In these final days before November 8, Trump must stay laser-focused on these few issues, rather than defending himself or getting off track. There’s too much at stake.

But for someone who works daily with finances, the economy looms large, and the starting point for discussing this economy is a labor participation rate stuck at 1978 levels, a lack of jobs, and the lowering of the bar for every economic indicator. The poverty rate has increased every year this president has been in office.

The constant attacks on American exceptionalism, the demonizing of profits and the criticism of “fat cat” job creators can’t hide the fact that real wages have not increased for more than a decade. The fallout has decimated the middle class over the last seven years, even as this administration celebrates an unprecedented seven straight years of two percent or lower GDP growth.

Disappearing Jobs

The Obama administration celebrates the creation of 14 million jobs while failing to acknowledge that twice that number have disappeared. Unemployment rates among youth in the inner cities remains at record highs. According to government numbers, under-employment is still close to 10 percent. The part-time labor force is higher than ever, too. Average hours worked per week have continued to hover around 34.5 since 2009.

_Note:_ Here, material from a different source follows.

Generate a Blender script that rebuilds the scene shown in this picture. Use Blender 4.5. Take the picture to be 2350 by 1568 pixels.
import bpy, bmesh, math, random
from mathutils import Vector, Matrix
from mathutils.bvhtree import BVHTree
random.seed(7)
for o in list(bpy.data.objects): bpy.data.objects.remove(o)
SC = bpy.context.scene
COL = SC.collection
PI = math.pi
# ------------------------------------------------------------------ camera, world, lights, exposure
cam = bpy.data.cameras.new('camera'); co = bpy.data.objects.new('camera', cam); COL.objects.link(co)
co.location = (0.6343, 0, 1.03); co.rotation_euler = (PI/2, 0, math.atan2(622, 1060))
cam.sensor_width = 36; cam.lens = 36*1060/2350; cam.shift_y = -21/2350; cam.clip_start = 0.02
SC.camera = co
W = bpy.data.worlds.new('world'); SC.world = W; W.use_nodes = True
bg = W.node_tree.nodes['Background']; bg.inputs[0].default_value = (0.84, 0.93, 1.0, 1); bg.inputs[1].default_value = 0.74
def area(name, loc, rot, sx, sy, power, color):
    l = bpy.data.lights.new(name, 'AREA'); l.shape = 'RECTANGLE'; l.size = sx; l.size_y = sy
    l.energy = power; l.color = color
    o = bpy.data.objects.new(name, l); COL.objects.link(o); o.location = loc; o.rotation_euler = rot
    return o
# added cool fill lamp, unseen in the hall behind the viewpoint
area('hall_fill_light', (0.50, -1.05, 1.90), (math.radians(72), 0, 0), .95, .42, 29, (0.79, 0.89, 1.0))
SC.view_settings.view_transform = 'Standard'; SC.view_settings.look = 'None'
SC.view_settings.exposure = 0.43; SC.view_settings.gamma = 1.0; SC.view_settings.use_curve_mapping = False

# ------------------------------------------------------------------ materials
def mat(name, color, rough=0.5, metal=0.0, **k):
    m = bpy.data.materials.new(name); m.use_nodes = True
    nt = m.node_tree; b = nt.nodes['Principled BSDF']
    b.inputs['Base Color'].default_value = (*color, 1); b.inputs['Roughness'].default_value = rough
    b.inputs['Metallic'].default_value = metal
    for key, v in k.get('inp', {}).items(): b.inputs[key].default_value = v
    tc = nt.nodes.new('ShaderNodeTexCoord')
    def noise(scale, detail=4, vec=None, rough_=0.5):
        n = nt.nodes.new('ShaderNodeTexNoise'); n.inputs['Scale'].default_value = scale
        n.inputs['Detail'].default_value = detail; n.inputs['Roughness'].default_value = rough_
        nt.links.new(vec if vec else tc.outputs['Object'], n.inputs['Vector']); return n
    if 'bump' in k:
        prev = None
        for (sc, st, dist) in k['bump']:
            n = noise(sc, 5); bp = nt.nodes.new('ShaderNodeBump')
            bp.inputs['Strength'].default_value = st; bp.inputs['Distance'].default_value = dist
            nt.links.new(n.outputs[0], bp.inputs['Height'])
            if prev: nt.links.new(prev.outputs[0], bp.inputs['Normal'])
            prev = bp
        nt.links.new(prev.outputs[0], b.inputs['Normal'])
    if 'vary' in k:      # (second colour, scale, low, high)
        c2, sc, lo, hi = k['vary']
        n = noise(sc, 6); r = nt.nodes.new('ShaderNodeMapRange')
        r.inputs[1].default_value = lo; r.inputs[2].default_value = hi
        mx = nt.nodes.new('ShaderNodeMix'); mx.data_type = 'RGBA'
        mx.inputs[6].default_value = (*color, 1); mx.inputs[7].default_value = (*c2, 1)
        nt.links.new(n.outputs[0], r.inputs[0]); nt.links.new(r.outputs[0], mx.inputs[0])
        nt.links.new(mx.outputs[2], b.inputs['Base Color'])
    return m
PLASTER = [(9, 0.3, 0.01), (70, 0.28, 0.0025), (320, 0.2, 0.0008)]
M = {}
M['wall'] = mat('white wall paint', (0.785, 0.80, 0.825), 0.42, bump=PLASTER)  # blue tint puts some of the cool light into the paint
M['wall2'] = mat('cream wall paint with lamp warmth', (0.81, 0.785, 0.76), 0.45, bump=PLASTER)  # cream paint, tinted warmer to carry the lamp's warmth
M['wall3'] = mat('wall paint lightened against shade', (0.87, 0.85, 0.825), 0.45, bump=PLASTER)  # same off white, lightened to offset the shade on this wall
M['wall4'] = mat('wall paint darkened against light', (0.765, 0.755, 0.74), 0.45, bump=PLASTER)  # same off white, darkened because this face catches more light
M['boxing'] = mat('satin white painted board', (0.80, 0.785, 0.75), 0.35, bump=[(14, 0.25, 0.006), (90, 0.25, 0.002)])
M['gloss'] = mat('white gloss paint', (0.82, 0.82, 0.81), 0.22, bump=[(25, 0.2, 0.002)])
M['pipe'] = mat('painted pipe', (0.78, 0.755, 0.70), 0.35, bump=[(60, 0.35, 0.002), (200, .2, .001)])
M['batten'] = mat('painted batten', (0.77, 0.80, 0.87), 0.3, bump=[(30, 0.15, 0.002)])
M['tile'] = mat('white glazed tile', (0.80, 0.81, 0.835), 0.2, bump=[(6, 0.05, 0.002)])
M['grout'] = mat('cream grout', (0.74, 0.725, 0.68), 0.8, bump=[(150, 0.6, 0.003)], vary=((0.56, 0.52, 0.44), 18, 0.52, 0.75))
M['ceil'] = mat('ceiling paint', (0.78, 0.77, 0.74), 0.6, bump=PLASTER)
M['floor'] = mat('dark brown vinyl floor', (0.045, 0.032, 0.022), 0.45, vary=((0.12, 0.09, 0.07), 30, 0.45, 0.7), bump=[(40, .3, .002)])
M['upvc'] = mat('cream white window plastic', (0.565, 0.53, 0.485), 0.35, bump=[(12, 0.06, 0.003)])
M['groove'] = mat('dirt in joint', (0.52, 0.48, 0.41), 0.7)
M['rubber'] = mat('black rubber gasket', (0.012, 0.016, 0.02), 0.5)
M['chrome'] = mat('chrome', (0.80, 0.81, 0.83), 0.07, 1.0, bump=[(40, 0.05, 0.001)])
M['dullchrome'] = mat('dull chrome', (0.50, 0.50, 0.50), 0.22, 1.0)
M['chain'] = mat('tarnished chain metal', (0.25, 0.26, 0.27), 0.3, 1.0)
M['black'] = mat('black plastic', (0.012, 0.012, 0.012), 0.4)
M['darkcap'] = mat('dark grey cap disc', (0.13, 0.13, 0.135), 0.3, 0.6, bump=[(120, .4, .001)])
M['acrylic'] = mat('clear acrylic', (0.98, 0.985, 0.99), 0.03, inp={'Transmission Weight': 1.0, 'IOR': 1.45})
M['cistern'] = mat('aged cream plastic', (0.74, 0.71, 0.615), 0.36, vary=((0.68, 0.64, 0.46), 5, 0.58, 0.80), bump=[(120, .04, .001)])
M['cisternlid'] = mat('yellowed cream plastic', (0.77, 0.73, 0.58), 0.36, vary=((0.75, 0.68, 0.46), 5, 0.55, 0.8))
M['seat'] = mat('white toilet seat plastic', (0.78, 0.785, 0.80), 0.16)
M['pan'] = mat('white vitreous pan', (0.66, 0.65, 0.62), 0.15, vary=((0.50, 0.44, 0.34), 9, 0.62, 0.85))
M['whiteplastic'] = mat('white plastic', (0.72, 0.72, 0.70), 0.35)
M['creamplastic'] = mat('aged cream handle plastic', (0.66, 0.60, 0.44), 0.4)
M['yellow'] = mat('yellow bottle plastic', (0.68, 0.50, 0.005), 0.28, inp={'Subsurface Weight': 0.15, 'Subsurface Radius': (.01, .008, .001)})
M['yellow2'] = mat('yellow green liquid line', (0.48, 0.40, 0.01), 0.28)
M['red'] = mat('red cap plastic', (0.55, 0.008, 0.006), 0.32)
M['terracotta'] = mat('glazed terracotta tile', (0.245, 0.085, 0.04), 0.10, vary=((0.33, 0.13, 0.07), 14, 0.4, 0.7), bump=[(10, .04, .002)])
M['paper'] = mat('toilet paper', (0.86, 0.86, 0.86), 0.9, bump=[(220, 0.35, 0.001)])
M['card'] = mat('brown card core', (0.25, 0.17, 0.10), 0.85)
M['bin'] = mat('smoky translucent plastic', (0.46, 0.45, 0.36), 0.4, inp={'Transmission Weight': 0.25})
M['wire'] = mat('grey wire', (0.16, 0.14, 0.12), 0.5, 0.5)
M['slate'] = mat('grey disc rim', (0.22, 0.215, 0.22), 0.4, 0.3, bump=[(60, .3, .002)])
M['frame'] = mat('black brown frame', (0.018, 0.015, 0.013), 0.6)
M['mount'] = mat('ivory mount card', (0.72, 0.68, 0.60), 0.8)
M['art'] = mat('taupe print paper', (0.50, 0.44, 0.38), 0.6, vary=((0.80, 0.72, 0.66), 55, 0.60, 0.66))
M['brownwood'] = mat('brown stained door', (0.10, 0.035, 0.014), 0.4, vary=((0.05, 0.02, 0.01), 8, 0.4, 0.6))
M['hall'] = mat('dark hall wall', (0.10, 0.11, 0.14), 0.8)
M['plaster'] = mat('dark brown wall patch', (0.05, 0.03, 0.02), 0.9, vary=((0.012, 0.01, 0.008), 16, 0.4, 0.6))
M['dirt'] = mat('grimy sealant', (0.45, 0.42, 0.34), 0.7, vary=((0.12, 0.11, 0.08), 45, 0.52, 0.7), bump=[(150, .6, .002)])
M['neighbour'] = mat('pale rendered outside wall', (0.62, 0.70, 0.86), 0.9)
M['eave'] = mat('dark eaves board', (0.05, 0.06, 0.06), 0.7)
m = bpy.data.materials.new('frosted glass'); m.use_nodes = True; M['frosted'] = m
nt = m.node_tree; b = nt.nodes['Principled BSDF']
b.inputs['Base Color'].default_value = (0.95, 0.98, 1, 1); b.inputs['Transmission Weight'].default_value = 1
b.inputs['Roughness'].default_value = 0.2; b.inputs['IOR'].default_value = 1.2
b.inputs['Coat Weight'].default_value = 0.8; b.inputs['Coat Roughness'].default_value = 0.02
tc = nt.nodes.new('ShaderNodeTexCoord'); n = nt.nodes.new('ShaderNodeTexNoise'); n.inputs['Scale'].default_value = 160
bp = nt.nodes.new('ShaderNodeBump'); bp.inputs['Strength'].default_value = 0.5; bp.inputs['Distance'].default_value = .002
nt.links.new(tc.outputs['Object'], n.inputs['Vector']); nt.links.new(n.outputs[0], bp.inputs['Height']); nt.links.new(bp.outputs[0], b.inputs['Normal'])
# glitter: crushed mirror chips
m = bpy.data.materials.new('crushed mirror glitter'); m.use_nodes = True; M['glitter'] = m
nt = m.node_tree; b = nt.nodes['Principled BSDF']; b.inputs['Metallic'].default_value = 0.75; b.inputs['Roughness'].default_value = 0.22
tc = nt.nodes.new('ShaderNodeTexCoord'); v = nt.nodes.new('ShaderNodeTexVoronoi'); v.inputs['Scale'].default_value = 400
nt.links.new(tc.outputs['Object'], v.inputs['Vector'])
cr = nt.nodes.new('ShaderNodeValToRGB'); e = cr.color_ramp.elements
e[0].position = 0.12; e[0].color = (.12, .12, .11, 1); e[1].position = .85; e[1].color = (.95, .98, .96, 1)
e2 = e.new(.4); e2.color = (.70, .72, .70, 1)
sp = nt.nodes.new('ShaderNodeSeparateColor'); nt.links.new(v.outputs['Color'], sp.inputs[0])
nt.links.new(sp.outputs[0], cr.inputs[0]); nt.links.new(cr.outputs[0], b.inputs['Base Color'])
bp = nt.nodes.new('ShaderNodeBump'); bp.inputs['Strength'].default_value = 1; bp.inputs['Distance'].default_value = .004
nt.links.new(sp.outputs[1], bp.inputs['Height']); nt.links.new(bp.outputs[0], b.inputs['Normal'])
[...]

Because of fear that surely things could get worse — including lackluster wage growth, uncertainty and unprecedented increases in the cost of healthcare — we will continue to see no significant boost in consumer spending.

What’s worse is that our national debt is likely to increase, too. This is a president who in 2008 in Fargo, North Dakota, said that $9 trillion in debt that had been created from George Washington through George Bush was irresponsible and unpatriotic. Then he went on to become president and more than doubled the debt accumulated from the first George to the second.

Fictional Unemployment Numbers

I wish someone would spend time exposing the fact that — as shown by high under-employment and low labor participation — the government’s figure of a 5 percent unemployment rate is laughable at best. It is not something that should be celebrated; such a statistic can only be lies, deception or phony math.

Even the Federal Reserve knows it’s a lie or it would have raised interest rates a long time ago. This may be the first time in history where we’ve had so-called full employment with no corresponding upward pressure on wages. Millions are still afraid of losing their jobs, poverty rates continue to rise, and the GDP can’t seem to even get above what is necessary to keep up with the demographic of changes of a population.

Let’s keep our eye on the ball. Little else than these few issues should be discussed during the next two weeks.